§ **DATASET EXTRACT**:
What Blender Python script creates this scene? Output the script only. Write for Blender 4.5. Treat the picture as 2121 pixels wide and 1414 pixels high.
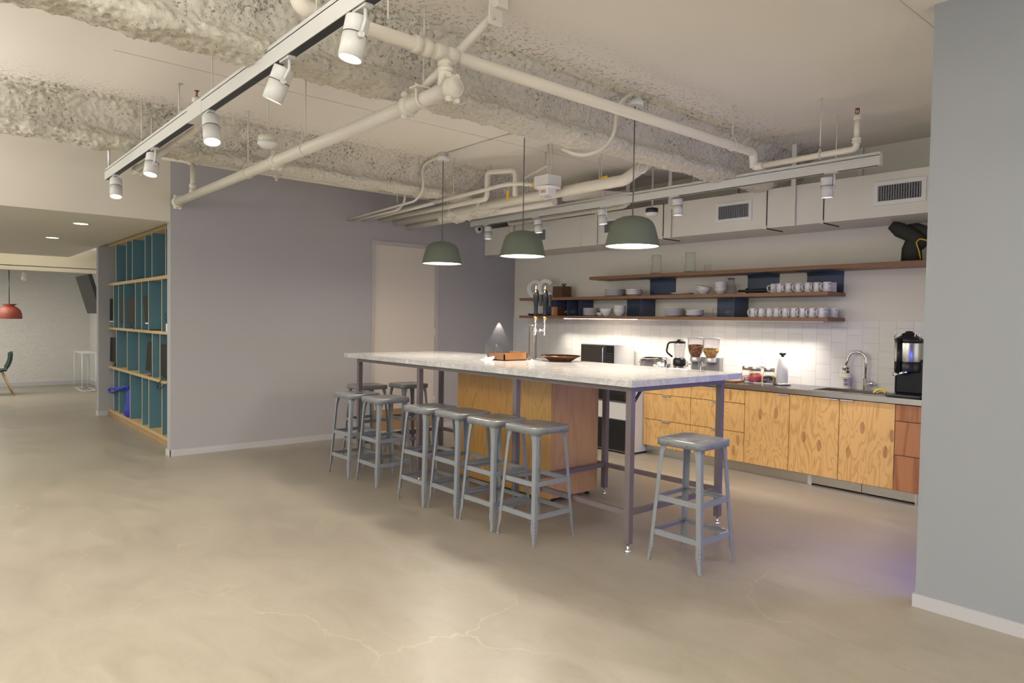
import bpy, bmesh, math, random
from mathutils import Vector, Matrix, noise
random.seed(7)
PI = math.pi
for o in list(bpy.data.objects):
    bpy.data.objects.remove(o)
S = bpy.context.scene
C = S.collection

# ------------------------------------------------------------------ camera
def make_camera():
    a, b, c, f = -8.58911001e-01, 3.04152503e-02, 1.51124496e-02, 1434.37373
    ca, sa, cb, sb, cc, sc = math.cos(a), math.sin(a), math.cos(b), math.sin(b), math.cos(c), math.sin(c)
    yaw = Matrix(((ca, -sa, 0), (sa, ca, 0), (0, 0, 1)))
    M = Matrix(((1, 0, 0), (0, 0, -1), (0, 1, 0)))
    pit = Matrix(((1, 0, 0), (0, cb, -sb), (0, sb, cb)))
    rol = Matrix(((cc, -sc, 0), (sc, cc, 0), (0, 0, 1)))
    R = rol @ pit @ M @ yaw                     # rows: right, down, forward
    rot = Matrix((R[0], -R[1], -R[2])).transposed().to_4x4()
    cam = bpy.data.cameras.new('camera')
    cam.sensor_fit = 'HORIZONTAL'
    cam.sensor_width = 36
    cam.lens = 36 * f / 2121
    cam.clip_start = .05
    cam.clip_end = 100
    o = bpy.data.objects.new('camera', cam)
    C.objects.link(o)
    o.matrix_world = Matrix.Translation((0, 0, 1.54)) @ rot
    S.camera = o
make_camera()

# ------------------------------------------------------------------ exposure, world
S.view_settings.view_transform = 'Standard'
S.view_settings.look = 'None'
S.view_settings.gamma = 1
S.view_settings.use_curve_mapping = False
S.view_settings.exposure = 0.0
w = bpy.data.worlds.new('world')
S.world = w
w.use_nodes = True
bg = w.node_tree.nodes['Background']
bg.inputs[0].default_value = (1.0, .985, .97, 1)
bg.inputs[1].default_value = 1.3

# ------------------------------------------------------------------ room and area lights
def area(name, loc, size, power, col, rot=(0, 0, 0), sy=None, spread=None):
    l = bpy.data.lights.new(name, 'AREA')
    l.energy = power
    l.color = col
    l.size = size
    if sy:
        l.shape = 'RECTANGLE'
        l.size_y = sy
    if spread:
        l.spread = spread
    o = bpy.data.objects.new(name, l)
    C.objects.link(o)
    o.location = loc
    o.rotation_euler = rot
    return o
def spot(name, loc, aim, power, col, ang=1.2, blend=.6, rad=.05):
    l = bpy.data.lights.new(name, 'SPOT')
    l.energy = power
    l.color = col
    l.spot_size = ang
    l.spot_blend = blend
    l.shadow_soft_size = rad
    o = bpy.data.objects.new(name, l)
    C.objects.link(o)
    o.location = loc
    o.rotation_euler = Vector(aim).to_track_quat('-Z', 'Y').to_euler()
    return o
WARM = (1, .86, .68)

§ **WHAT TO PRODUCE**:
Output the lines above in full and exactly as given, omitting any pictures.

§ **TASK RESPONSE**:
What Blender Python script creates this scene? Output the script only. Write for Blender 4.5. Treat the picture as 2121 pixels wide and 1414 pixels high.
import bpy, bmesh, math, random
from mathutils import Vector, Matrix, noise
random.seed(7)
PI = math.pi
for o in list(bpy.data.objects):
    bpy.data.objects.remove(o)
S = bpy.context.scene
C = S.collection

# ------------------------------------------------------------------ camera
def make_camera():
    a, b, c, f = -8.58911001e-01, 3.04152503e-02, 1.51124496e-02, 1434.37373
    ca, sa, cb, sb, cc, sc = math.cos(a), math.sin(a), math.cos(b), math.sin(b), math.cos(c), math.sin(c)
    yaw = Matrix(((ca, -sa, 0), (sa, ca, 0), (0, 0, 1)))
    M = Matrix(((1, 0, 0), (0, 0, -1), (0, 1, 0)))
    pit = Matrix(((1, 0, 0), (0, cb, -sb), (0, sb, cb)))
    rol = Matrix(((cc, -sc, 0), (sc, cc, 0), (0, 0, 1)))
    R = rol @ pit @ M @ yaw                     # rows: right, down, forward
    rot = Matrix((R[0], -R[1], -R[2])).transposed().to_4x4()
    cam = bpy.data.cameras.new('camera')
    cam.sensor_fit = 'HORIZONTAL'
    cam.sensor_width = 36
    cam.lens = 36 * f / 2121
    cam.clip_start = .05
    cam.clip_end = 100
    o = bpy.data.objects.new('camera', cam)
    C.objects.link(o)
    o.matrix_world = Matrix.Translation((0, 0, 1.54)) @ rot
    S.camera = o
make_camera()

# ------------------------------------------------------------------ exposure, world
S.view_settings.view_transform = 'Standard'
S.view_settings.look = 'None'
S.view_settings.gamma = 1
S.view_settings.use_curve_mapping = False
S.view_settings.exposure = 0.0
w = bpy.data.worlds.new('world')
S.world = w
w.use_nodes = True
bg = w.node_tree.nodes['Background']
bg.inputs[0].default_value = (1.0, .985, .97, 1)
bg.inputs[1].default_value = 1.3

# ------------------------------------------------------------------ room and area lights
def area(name, loc, size, power, col, rot=(0, 0, 0), sy=None, spread=None):
    l = bpy.data.lights.new(name, 'AREA')
    l.energy = power
    l.color = col
    l.size = size
    if sy:
        l.shape = 'RECTANGLE'
        l.size_y = sy
    if spread:
        l.spread = spread
    o = bpy.data.objects.new(name, l)
    C.objects.link(o)
    o.location = loc
    o.rotation_euler = rot
    return o
def spot(name, loc, aim, power, col, ang=1.2, blend=.6, rad=.05):
    l = bpy.data.lights.new(name, 'SPOT')
    l.energy = power
    l.color = col
    l.spot_size = ang
    l.spot_blend = blend
    l.shadow_soft_size = rad
    o = bpy.data.objects.new(name, l)
    C.objects.link(o)
    o.location = loc
    o.rotation_euler = Vector(aim).to_track_quat('-Z', 'Y').to_euler()
    return o
WARM = (1, .86, .68)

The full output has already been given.